* **GOAL**: Return, exactly as written, the lines from the one containing "Write part 4" through the one containing "shed corner', 'post')", with both ends included.

— Begin RECORDED DATA —

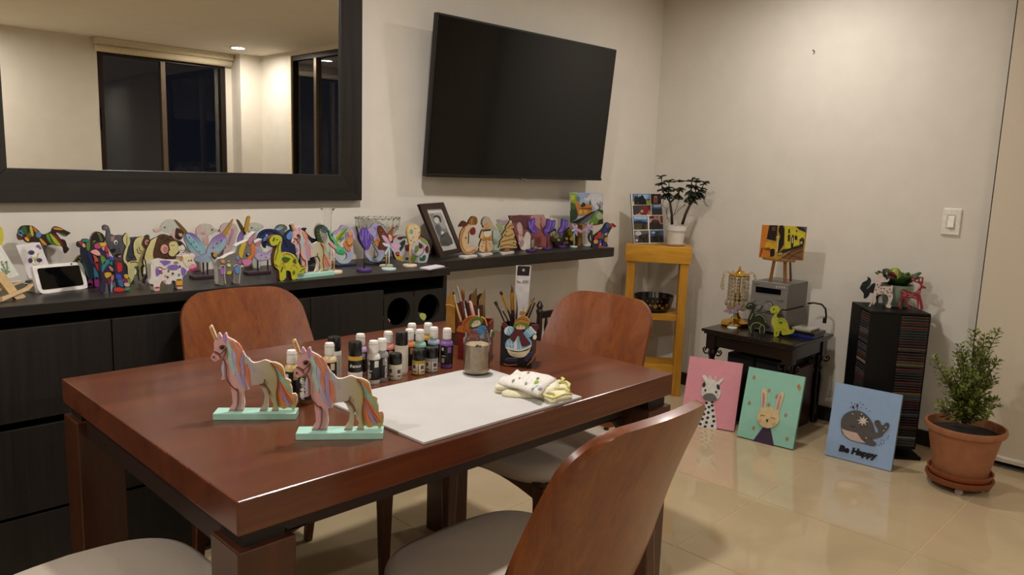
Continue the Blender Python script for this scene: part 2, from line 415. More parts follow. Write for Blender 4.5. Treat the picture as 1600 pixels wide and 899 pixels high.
# ================================================================ television
t = thing('television', 'large black flat television on a tilting wall mount', 'television', (-1.286, -.126, 1.604), -.0219)
tv = MB(); W2, H2 = .616, .353
def tilt(v, a=-.0939):   # top comes forward
    return (v[0], v[1]*math.cos(a)+v[2]*math.sin(a), -v[1]*math.sin(a)+v[2]*math.cos(a))
def tvp(name, m, *bx, bevel=0.): return MB().box(*bx).xf(tilt).build(name, m, t, bevel=bevel)
tvp('housing', M('0b0b0c', .35, 0, .05), -W2, W2, .0, .028, -H2, H2, bevel=.004)
scr = M('040404', .13, 0, 0., 1., 0., .35)
tvp('screen', scr, -W2+.009, W2-.009, -.0015, .001, -H2+.014, H2-.009)
tvp('bezel_bottom', M('1c1c1e', .3, .3), -W2, W2, -.004, .004, -H2, -H2+.013, bevel=.001)
tvp('logo_tab', M('3a3a3c', .3, .5), -.018, .018, -.006, .002, -H2-.006, -H2+.003)
tvp('rear_case', M('0b0b0b', .5), -.40, .40, .028, .055, -.26, .20, bevel=.01)
v, f = text_geo('SAMSUNG', .0085)
MB().add([tilt((a, -.0064, b_-H2-.0015)) for a, b_, c in v], f).build('brand_lettering', M('a8a8a8', .4), t)
MB().box(-.15, .15, .09, .122, -.12, .12).box(-.03, .03, .03, .10, -.05, .05).build('wall_mount', M('151515', .5, .6), t)
# ================================================================ sideboard and wall shelf
ZT = .891; CF = -.432
t = thing('sideboard', 'long low espresso-brown sideboard with drawers and round bottle holes under the mirror', 'cabinet', (-3.3, -.2, 0)); q = (-3.3, -.2, 0)
CX0, CX1 = -4.7, -2.055
MB(q).box(CX0, -2.047+.0, CF, -.002, ZT-.031, ZT).build('top', ESP, t, bevel=.0015)
MB(q).box(CX0, CX0+.02, CF+.012, -.002, .0, ZT-.031).build('side_panel', ESPV, t); MB(q).box(CX1-.018, CX1, CF+.012, -.002, .0, ZT-.031).build('side_panel', ESPV, t)
MB(q).box(CX0+.02, CX1-.018, -.02, -.002, .0, ZT-.031).build('back_panel', ESPV, t)
MB(q).box(CX0+.02, CX1-.018, CF+.05, -.02, .0, .06).build('plinth', ESPV, t)
MB(q).box(CX0+.02, CX1-.018, CF+.04, -.02, .795, .800).build('rail', ESPV, t)
sx = [CX0+.022, -4.02, -3.348, -2.692, -2.376]
for i in range(4):
    a, c_ = sx[i]+.0015, sx[i+1]-.0015
    MB(q).box(a, c_, CF+.004, CF+.024, .566, .826).build('drawer_front', ESPV, t, bevel=.0012)
    MB(q).box(a, c_, CF+.004, CF+.024, .296, .545).build('drawer_front', ESPV, t, bevel=.0012)
    MB(q).box(a, c_, CF+.004, CF+.024, .065, .286).build('drawer_front', ESPV, t, bevel=.0012)
    if i < 3: MB(q).box(c_-.008, c_+.010, CF+.03, -.02, .06, .795).build('divider', ESPV, t)
# bottle panel with round holes
rack = MB(q); yb = CF+.006
zz = [.806, .660, .515, .370, .225, .08]; xx = [-2.374, -2.232, -2.073]
for i in range(2):
    for j in range(5):
        a, c_, z1_, z0_ = xx[i], xx[i+1], zz[j], zz[j+1]; cx_, cz_, rr, n = (a+c_)/2, (z0_+z1_)/2, .056, 32
        out = []
        for k in range(n):
            an = 2*PI*k/n; dx, dz = math.cos(an), math.sin(an); s_ = min((c_-a)/2/max(abs(dx), 1e-6), (z1_-z0_)/2/max(abs(dz), 1e-6)); out.append((cx_+dx*s_, cz_+dz*s_))
        inn = [(cx_+rr*math.cos(2*PI*k/n), cz_+rr*math.sin(2*PI*k/n)) for k in range(n)]
        vs = [(p[0], yb, p[1]) for p in out]+[(p[0], yb, p[1]) for p in inn]+[(p[0], yb+.018, p[1]) for p in inn]
        rack.add(vs, [(k, (k+1) % n, n+(k+1) % n, n+k) for k in range(n)]+[(n+k, n+(k+1) % n, 2*n+(k+1) % n, 2*n+k) for k in range(n)])
rack.build('bottle_panel', ESPV, t)
MB(q).box(-2.374, -2.073, CF+.02, -.02, .800, .806).build('niche_floor', ESPV, t)
for k, (cx_, col, lab) in enumerate(((-2.345, 'd8a48c', 'wine bottle with pinkish capsule lying in the left round hole'), (-2.165, 'b9c46a', 'wine bottle with yellow-green label lying in the right round hole'))):
    bt = thing('wine_bottle', lab, 'bottle', (cx_, CF+.05, .693), 0, 'bottles in the sideboard')
    d = [(-.002, .013), (.0, .0145), (.05, .0145), (.06, .016), (.11, .035), (.14, .037), (.28, .037)]
    MB().tube([(0, yy-.02, 0) for yy, r in d], [r for yy, r in d], 16).build('glass_body', M('0e130e', .1), bt, smooth=True)
    MB().tube([(0, -.0245, 0), (0, .03, 0)], .0152, 16).build('capsule', M(col, .4), bt, smooth='auto')
t = thing('wall_shelf', 'dark floating wall shelf under the television', 'shelf', (-1.4, -.12, ZT-.048))
MB((-1.4, -.12, ZT-.048)).box(-2.046, -.703, -.25, -.002, ZT-.048, ZT).build('board', ESP, t, bevel=.0015)
MB((-1.4, -.12, ZT-.048)).box(-2.04, -.71, -.248, -.004, ZT-.0505, ZT-.046).build('underside_strip', ESPV, t)
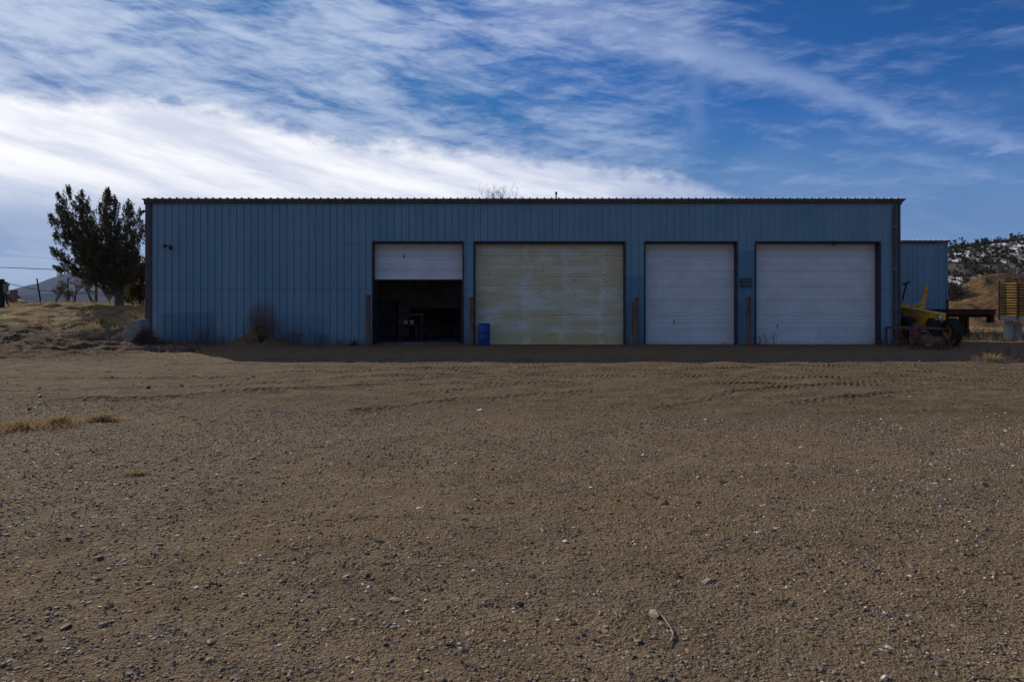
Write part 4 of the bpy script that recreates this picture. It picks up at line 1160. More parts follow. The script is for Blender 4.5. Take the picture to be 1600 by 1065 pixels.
# flatbed trailer frame behind
fb = root('flatbed_trailer', 'long low dark flatbed trailer frame between the blue shed and the dirt mound', 'trailer', (0, 0, 0))
d_ = 36.0
xa_, xb_ = gx(1440, d_), gx(1556, d_)
zt_, zb_ = gz(484.5, d_), gz(491.5, d_)
mb = MB().box(xa_, xb_, d_, d_ + .10, zb_, zt_, bev=.01).box(xa_, xb_, d_ + 2.2, d_ + 2.3, zb_, zt_, bev=.01)
for k in range(13):
    xx = xa_ + .1 + (xb_ - xa_ - .3) * k / 12
    mb.box(xx, xx + .08, d_ + .11, d_ + 2.19, zb_ + .05, zt_ - .02)
mb.build('frame', M['rust'], fb)
mb = MB()
for k in range(12):
    xx = xa_ + .02 + (xb_ - xa_) * k / 12
    mb.box(xx, xx + (xb_ - xa_) / 12 - .03, d_ - .03, d_ + 2.33, zt_ + .003, zt_ + .05)
mb.build('deck', M['post_dark'], fb)
MB().box(xa_ + .2, xb_ - .1, d_ + .3, d_ + .42, zb_ - .14, zb_ - .003).build('beam', M['rust'], fb)
for px_ in (1502.5, 1509.5):
    x_ = gx(px_, d_ + .35); MB().box(x_ - .06, x_ + .06, d_ + .2, d_ + .5, Hs(x_, d_) - .02, zb_ - .14).build('stand', M['rust'], fb)
x_ = gx(1554, d_); MB().box(x_ - .10, x_ + .06, d_ + .1, d_ + .5, zb_ - .42, zb_ - .003).build('hitch', M['rust'], fb)
for yy in (d_ + .3, d_ + 1.9):
    for xx in (xa_ + 1.0,):
        MB().lathe([(.18, -.1), (.36, -.1), (.39, -.05), (.39, .05), (.36, .1), (.18, .1)], 24, Matrix.Translation((xx, yy, .40)) @ Matrix.Rotation(PI / 2, 4, 'X')).build('wheel', M['rubber'], fb)
x_ = gx(1480.5, 38.5)
tag(MB().tube([(x_, 38.5, -.1), (x_, 38.5, gz(467, 38.5))], .06, 8).build('steel_post', M['rust']), 'short rusty steel post standing at the shed corner', 'post')

# slatted stake-side wagon, turned so that its side catches the sun
d_ = 33.2
X0w = gx(1560, d_)
TH = math.radians(62)
sg = root('slatted_wagon', 'stake-side wagon with yellowed timber slats at the right edge', 'wagon', (X0w, d_, 0), -TH)
ztp, zbt = gz(441, d_), gz(493.5, d_)
nsl = 13; hs_ = (ztp - zbt) / nsl; LW = 3.4; WW = 2.1
def along(px):
    k = (px - 800) / F
    return (k * d_ - X0w) / (math.cos(TH) + k * math.sin(TH))
ups = [.03, along(1589.5), along(1619), along(1648), LW - .04]
for side, yy in ((0, 0), (1, WW)):
    mb = MB(); rr = random.Random(3 + side)
    for k in range(nsl):
        z_ = zbt + hs_ * k
        for a, b_ in zip(ups[:-1], ups[1:]):
            dz = rr.uniform(-.010, .010)
            mb.box(a + .045, b_ - .045, yy + .035, yy + .060, z_ + .02 + dz, z_ + hs_ * .66 + dz)
    mb.build('slat_side', M['slat'], sg)
    for x_ in ups:
        MB().box(x_ - .035, x_ + .035, yy - .03, yy + .03, zbt - .15, ztp + .05, bev=.006).build('stake', M['rust'], sg)
for xx in (-.03, LW + .005):
    mb = MB()
    for k in range(nsl):
        z_ = zbt + hs_ * k
        mb.box(xx, xx + .025, .12, WW - .1, z_ + .02, z_ + hs_ * .66)
    mb.build('end_gate', M['slat'], sg)
MB().box(.06, LW - .06, .09, WW - .1, zbt, ztp - .12).build('dark_fill', M['post_dark'], sg)  # dark box added inside so the gaps between the slats look dark
MB().box(-.02, LW + .02, -.02, WW + .04, zbt - .20, zbt - .02, bev=.01).build('bed', M['bed'], sg)
for xx in (1.9,):
    for yy in (.3, WW - .2):
        MB().lathe([(.2, -.12), (.42, -.12), (.46, -.06), (.46, .06), (.42, .12), (.2, .12)], 24, Matrix.Translation((xx, yy, .46)) @ Matrix.Rotation(PI / 2, 4, 'X')).build('wheel', M['rubber'], sg)
for (pa, pb, t_, lab) in ((1576.5, 1585.5, 502, 'tall narrow pale concrete block under the corner of the slatted wagon'), (1587, 1597.5, 505, 'wider pale concrete block under the slatted wagon at the right edge')):
    dd = 33.1
    x0_, x1_ = gx(pa, dd), gx(pb, dd); zt_ = min(gz(t_, dd), zbt - .205); g_ = Hs((x0_ + x1_) / 2, dd)
    br_ = root('concrete_block', lab, 'block', ((x0_ + x1_) / 2, dd, g_), 0, 'concrete blocks under the wagon')
    h_ = zt_ - g_; w_ = (x1_ - x0_) / 2
    MB().box(-w_, w_, 0, .4, -.05, h_ / 2 - .004, bev=.015).build('lower_block', M['block'], br_)
    MB().box(-w_ + .01, w_ - .012, .01, .4, h_ / 2 + .004, h_, bev=.015).build('upper_block', M['block'], br_)

# ------------------------------------------------------------------ concrete slab lump at the left corner
def lump(name, pts_front, d0, thick, mat, label, cat):
    mb = MB(); P = [pg(px_, py_, d0) for px_, py_ in pts_front]
    n_ = len(P); vs = [p for p in P] + [p + Vector((.12, thick, .05)) for p in P]
    mb.add(vs, [tuple(range(n_)), tuple(range(2 * n_ - 1, n_ - 1, -1))] + [(i, i + n_, (i + 1) % n_ + n_, (i + 1) % n_) for i in range(n_)])
    o = mb.build(name, mat)
    b2 = o.modifiers.new('bevel', 'BEVEL'); b2.width = .035; b2.segments = 2
    return tag(o, label, cat)
lump('concrete_slab', [(188, 524), (190, 519), (197, 509), (207, 500.5), (213, 499), (217, 502), (221, 515), (218, 534), (196, 534)], 27.6, .5, M['concrete'],
     'broken grey concrete slab leaning at the left corner of the warehouse', 'slab')

# ------------------------------------------------------------------ vegetation helpers
def blades(xy, hgt, wid, lean, tint, base=None, seed=0, droop=0.0, segs=1):
    """grass blades / stalks as thin triangles; arrays"""
    r = np.random.default_rng(seed); n_ = len(xy)
    z0 = H(xy[:, 0], xy[:, 1]) if base is None else base
    a = r.uniform(0, 2 * PI, n_); la = r.uniform(0, 2 * PI, n_)
    ln = lean * r.uniform(0.2, 1, n_)
    dx, dy = np.cos(a) * wid / 2, np.sin(a) * wid / 2
    tx, ty = np.cos(la) * ln * hgt, np.sin(la) * ln * hgt
    v = np.zeros((n_, 4, 3))
    v[:, 0] = np.stack([xy[:, 0] - dx, xy[:, 1] - dy, z0 - .01], 1)
    v[:, 1] = np.stack([xy[:, 0] + dx, xy[:, 1] + dy, z0 - .01], 1)
    v[:, 2] = np.stack([xy[:, 0] + tx * .55 + dx * .6, xy[:, 1] + ty * .55 + dy * .6, z0 + hgt * .62], 1)
    v[:, 3] = np.stack([xy[:, 0] + tx, xy[:, 1] + ty, z0 + hgt * (1 - droop * r.uniform(0, 1, n_))], 1)
    f = np.array([[0, 1, 2], [0, 2, 3]])[None] + (np.arange(n_) * 4)[:, None, None]
    return v.reshape(-1, 3), f.reshape(-1, 3), np.repeat(tint, 4)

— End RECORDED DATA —

* **EXPECTED ANSWER**:
Write part 4 of the bpy script that recreates this picture. It picks up at line 1160. More parts follow. The script is for Blender 4.5. Take the picture to be 1600 by 1065 pixels.
# flatbed trailer frame behind
fb = root('flatbed_trailer', 'long low dark flatbed trailer frame between the blue shed and the dirt mound', 'trailer', (0, 0, 0))
d_ = 36.0
xa_, xb_ = gx(1440, d_), gx(1556, d_)
zt_, zb_ = gz(484.5, d_), gz(491.5, d_)
mb = MB().box(xa_, xb_, d_, d_ + .10, zb_, zt_, bev=.01).box(xa_, xb_, d_ + 2.2, d_ + 2.3, zb_, zt_, bev=.01)
for k in range(13):
    xx = xa_ + .1 + (xb_ - xa_ - .3) * k / 12
    mb.box(xx, xx + .08, d_ + .11, d_ + 2.19, zb_ + .05, zt_ - .02)
mb.build('frame', M['rust'], fb)
mb = MB()
for k in range(12):
    xx = xa_ + .02 + (xb_ - xa_) * k / 12
    mb.box(xx, xx + (xb_ - xa_) / 12 - .03, d_ - .03, d_ + 2.33, zt_ + .003, zt_ + .05)
mb.build('deck', M['post_dark'], fb)
MB().box(xa_ + .2, xb_ - .1, d_ + .3, d_ + .42, zb_ - .14, zb_ - .003).build('beam', M['rust'], fb)
for px_ in (1502.5, 1509.5):
    x_ = gx(px_, d_ + .35); MB().box(x_ - .06, x_ + .06, d_ + .2, d_ + .5, Hs(x_, d_) - .02, zb_ - .14).build('stand', M['rust'], fb)
x_ = gx(1554, d_); MB().box(x_ - .10, x_ + .06, d_ + .1, d_ + .5, zb_ - .42, zb_ - .003).build('hitch', M['rust'], fb)
for yy in (d_ + .3, d_ + 1.9):
    for xx in (xa_ + 1.0,):
        MB().lathe([(.18, -.1), (.36, -.1), (.39, -.05), (.39, .05), (.36, .1), (.18, .1)], 24, Matrix.Translation((xx, yy, .40)) @ Matrix.Rotation(PI / 2, 4, 'X')).build('wheel', M['rubber'], fb)
x_ = gx(1480.5, 38.5)
tag(MB().tube([(x_, 38.5, -.1), (x_, 38.5, gz(467, 38.5))], .06, 8).build('steel_post', M['rust']), 'short rusty steel post standing at the shed corner', 'post')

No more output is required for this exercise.